Be a scrumper: Tiny and tart, plentiful crab apples make a delicious jelly

Steve Peters / Photo

Steve Peters
RUTLAND BITES

Fall means it’s time to head to the orchard and pick apples. Though if it’s apple jelly you’re looking to make, you may have another option right in your own backyard, or perhaps that of a friendly neighbor. I’m talking about crab apples.

Grown for ornamental purposes and their abundant spring flowers, the fruits of crab apple trees are often believed to be poisonous or unsafe to eat. But that’s not true. While they are often intensely sour, they are perfectly edible. The only real difference between a crab apple and a regular apple, by definition, is the size. Crab apples are simply apples that are less than two inches in diameter. And just as with apples, they come in countless varieties, flavors and shades of color.

From what I can tell, it seems that the confusion about crab apples being poisonous is related to their seeds, stems and leaves, which do process into cyanide when digested just like those of ordinary apple trees. However, we don’t eat any of those parts of the apple tree and no one is suggesting you eat crab apple seeds either. If by chance you, your pet or your child does ingest these parts of the plant, the result is most likely just an upset stomach. In other words, we shouldn’t worry about it.

That’s exactly what I was pondering on a walk home on a recent evening when I passed a crab apple tree with piles of apples just lying in the grass beneath it. I picked one up, took it home, gave it a good rinse and gave a small piece a try. It was bitter, sure, but it was not bad. I kind of liked it. So I went back with a bag and took as much as I could. They were just going to rot anyway.

I looked up crab apple jelly recipes and found one in my copy of “Saving the Season” by Kevin West. He calls the recipe Scrumper’s Reward, a scrumper being one who steals from orchards. Luckily, I had one of these trees in a common area of my neighborhood. I don’t recommend stealing from any yards, but I also don’t believe in wasting perfectly useful food either. Your call. But I won’t bail you out of jail if that’s where you end up.

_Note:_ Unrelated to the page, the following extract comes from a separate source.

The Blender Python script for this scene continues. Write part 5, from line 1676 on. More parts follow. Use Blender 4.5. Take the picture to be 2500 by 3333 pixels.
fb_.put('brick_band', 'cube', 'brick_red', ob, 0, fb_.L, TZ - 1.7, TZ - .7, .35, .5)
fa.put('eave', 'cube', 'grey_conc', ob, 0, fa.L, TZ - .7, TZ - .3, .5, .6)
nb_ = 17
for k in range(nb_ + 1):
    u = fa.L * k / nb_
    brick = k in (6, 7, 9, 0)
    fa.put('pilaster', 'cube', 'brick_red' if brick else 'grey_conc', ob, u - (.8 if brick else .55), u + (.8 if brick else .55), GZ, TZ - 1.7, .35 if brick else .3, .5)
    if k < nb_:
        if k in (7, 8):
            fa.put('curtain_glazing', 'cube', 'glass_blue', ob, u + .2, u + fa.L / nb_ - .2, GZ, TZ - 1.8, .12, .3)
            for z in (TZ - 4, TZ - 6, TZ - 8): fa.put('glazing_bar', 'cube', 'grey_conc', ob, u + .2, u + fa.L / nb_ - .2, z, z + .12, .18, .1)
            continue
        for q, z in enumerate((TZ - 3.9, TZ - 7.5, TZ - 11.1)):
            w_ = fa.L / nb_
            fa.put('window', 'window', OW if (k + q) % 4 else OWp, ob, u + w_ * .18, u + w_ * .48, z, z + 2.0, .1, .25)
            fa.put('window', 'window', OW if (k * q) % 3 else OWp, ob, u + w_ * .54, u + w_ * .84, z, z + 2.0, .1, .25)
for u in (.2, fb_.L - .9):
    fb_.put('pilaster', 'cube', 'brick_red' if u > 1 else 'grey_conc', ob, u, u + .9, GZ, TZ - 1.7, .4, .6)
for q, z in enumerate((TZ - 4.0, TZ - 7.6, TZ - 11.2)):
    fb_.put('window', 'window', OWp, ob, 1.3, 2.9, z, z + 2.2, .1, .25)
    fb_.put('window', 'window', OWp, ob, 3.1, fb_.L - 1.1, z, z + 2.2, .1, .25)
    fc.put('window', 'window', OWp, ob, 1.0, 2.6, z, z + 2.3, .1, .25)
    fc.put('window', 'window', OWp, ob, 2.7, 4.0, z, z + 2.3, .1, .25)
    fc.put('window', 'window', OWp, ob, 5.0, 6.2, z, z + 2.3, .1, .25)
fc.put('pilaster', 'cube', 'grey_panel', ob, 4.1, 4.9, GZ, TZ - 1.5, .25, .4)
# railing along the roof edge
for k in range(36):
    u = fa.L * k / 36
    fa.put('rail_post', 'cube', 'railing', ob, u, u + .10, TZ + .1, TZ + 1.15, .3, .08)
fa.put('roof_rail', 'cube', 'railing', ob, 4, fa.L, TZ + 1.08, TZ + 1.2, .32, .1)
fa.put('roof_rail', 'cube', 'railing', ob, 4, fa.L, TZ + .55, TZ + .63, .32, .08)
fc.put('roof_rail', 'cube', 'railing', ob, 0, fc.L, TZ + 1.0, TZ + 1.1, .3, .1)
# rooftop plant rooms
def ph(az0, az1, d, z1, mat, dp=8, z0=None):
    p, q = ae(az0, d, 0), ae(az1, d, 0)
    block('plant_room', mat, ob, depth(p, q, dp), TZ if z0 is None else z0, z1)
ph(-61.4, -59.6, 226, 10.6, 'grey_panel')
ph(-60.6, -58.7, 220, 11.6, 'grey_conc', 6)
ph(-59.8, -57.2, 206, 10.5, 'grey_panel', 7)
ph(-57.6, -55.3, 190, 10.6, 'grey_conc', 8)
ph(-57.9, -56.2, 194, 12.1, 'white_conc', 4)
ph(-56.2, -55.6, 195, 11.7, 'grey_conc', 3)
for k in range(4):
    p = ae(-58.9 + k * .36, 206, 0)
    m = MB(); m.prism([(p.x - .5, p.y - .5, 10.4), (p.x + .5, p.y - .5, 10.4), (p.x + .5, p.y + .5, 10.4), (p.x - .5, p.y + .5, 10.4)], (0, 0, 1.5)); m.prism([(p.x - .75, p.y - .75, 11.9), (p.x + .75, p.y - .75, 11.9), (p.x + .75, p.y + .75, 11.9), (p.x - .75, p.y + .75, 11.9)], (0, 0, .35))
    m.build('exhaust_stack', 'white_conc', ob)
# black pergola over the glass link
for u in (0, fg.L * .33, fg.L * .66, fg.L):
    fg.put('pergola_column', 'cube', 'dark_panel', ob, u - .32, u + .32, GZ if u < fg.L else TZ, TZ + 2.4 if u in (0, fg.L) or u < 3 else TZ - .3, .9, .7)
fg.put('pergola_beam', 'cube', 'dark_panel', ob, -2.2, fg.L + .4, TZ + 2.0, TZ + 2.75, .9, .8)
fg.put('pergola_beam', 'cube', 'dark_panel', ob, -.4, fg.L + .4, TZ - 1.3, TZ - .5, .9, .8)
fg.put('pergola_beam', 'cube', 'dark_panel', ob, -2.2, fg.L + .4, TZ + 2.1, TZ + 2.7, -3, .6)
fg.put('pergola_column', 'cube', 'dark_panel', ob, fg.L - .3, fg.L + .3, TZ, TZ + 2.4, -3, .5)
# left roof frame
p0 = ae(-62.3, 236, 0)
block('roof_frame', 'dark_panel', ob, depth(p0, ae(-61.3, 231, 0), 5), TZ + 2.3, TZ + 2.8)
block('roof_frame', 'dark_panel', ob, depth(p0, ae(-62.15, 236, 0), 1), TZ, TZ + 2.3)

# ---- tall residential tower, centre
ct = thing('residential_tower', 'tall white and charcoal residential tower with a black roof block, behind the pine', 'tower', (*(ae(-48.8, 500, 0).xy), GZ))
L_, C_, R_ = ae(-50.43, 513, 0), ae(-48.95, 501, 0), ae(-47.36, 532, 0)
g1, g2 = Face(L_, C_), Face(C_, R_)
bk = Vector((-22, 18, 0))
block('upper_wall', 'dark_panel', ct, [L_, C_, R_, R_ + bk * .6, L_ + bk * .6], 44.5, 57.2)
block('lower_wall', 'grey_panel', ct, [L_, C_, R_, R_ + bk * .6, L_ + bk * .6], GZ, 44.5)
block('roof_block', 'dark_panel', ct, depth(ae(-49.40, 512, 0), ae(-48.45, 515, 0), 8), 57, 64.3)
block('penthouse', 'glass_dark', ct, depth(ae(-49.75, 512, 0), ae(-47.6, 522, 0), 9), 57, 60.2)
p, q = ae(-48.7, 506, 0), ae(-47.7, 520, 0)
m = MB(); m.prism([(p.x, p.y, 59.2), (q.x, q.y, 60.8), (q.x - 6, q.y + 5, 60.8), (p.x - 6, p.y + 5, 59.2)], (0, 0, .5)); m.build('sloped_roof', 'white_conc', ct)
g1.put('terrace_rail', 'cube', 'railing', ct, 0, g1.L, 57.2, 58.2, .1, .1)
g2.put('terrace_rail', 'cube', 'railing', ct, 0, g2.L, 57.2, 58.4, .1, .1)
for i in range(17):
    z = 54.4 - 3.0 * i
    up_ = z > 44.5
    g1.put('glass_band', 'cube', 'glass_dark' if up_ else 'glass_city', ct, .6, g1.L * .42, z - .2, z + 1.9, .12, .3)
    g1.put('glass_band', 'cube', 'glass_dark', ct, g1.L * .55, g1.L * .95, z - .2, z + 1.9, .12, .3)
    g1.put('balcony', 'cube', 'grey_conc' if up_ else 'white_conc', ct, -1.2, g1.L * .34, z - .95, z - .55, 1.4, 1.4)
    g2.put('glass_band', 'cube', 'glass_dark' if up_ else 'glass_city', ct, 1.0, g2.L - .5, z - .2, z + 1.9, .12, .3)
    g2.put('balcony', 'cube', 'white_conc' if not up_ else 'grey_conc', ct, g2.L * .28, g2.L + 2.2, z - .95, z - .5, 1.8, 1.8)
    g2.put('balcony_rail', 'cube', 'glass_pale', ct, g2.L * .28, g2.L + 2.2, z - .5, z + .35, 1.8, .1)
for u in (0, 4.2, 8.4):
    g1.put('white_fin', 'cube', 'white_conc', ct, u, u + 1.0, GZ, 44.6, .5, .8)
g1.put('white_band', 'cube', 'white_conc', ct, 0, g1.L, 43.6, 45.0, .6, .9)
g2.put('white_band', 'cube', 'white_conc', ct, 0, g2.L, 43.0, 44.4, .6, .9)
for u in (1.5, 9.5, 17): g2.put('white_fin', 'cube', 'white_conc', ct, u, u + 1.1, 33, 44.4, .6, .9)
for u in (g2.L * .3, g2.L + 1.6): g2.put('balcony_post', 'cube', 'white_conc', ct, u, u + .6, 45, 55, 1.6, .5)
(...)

The jelly is fantastic. It has more depth and interest than any regular apple jelly I’ve ever made. And it’s not nearly as sweet either. The addition of the white wine and thyme add some sophistication as well, making this a good accompaniment to cheese and crackers or as a glaze on roast pork. Or, if you’re like me, and looking for some frugal, yet thoughtful, gifts, here you go.

Crab apple & thyme jelly
Makes about 5 half-pint jars

  • 5 pounds crab apples
  • Water
  • Sugar
  • ½ cup dry white wine
  • A small bunch of fresh thyme

Thoroughly rinse the crab apples in warm water. Halve each crab apple and remove the stems and any leaves or residue on the bottom of the apple.

Add the crab apples to a large pot and cover with water. Bring to a boil and simmer for at least 30 minutes. Afterwards, strain out the apples through a fine-mesh strainer or colander and save the liquid — this is your apple stock. Squeeze out as much liquid from the apples as you can into the stock, then compost the apple solids, as you won’t need them here.

Either wipe out the same pot or get yourself a clean one. Measure your apple stock (weigh it if you can), then add this to the pot with an equal amount of sugar. Whisk to dissolve the sugar and bring the mixture to a boil. Boil for 10 minutes and as it cooks, tie all but a few sprigs of thyme together with a piece of kitchen string. Add the wine and thyme, and continue cooking until a thermometer reads 225 degrees, the gel point. This could take up to another 30 minutes. When done, remove the bunch of thyme.

Make sure your jars are clean and hot and add a small piece of the reserved thyme into each jar. Ladle in the jelly, secure with the lid and ring and process in a water bath for 10 minutes. Please look up water bath canning best practices if you’re not already familiar with them. If you’d rather not can your jelly, it should keep in the fridge for up to three months.

Steve Peters

Steve Peters is a cook, gardener and baker living in Rutland.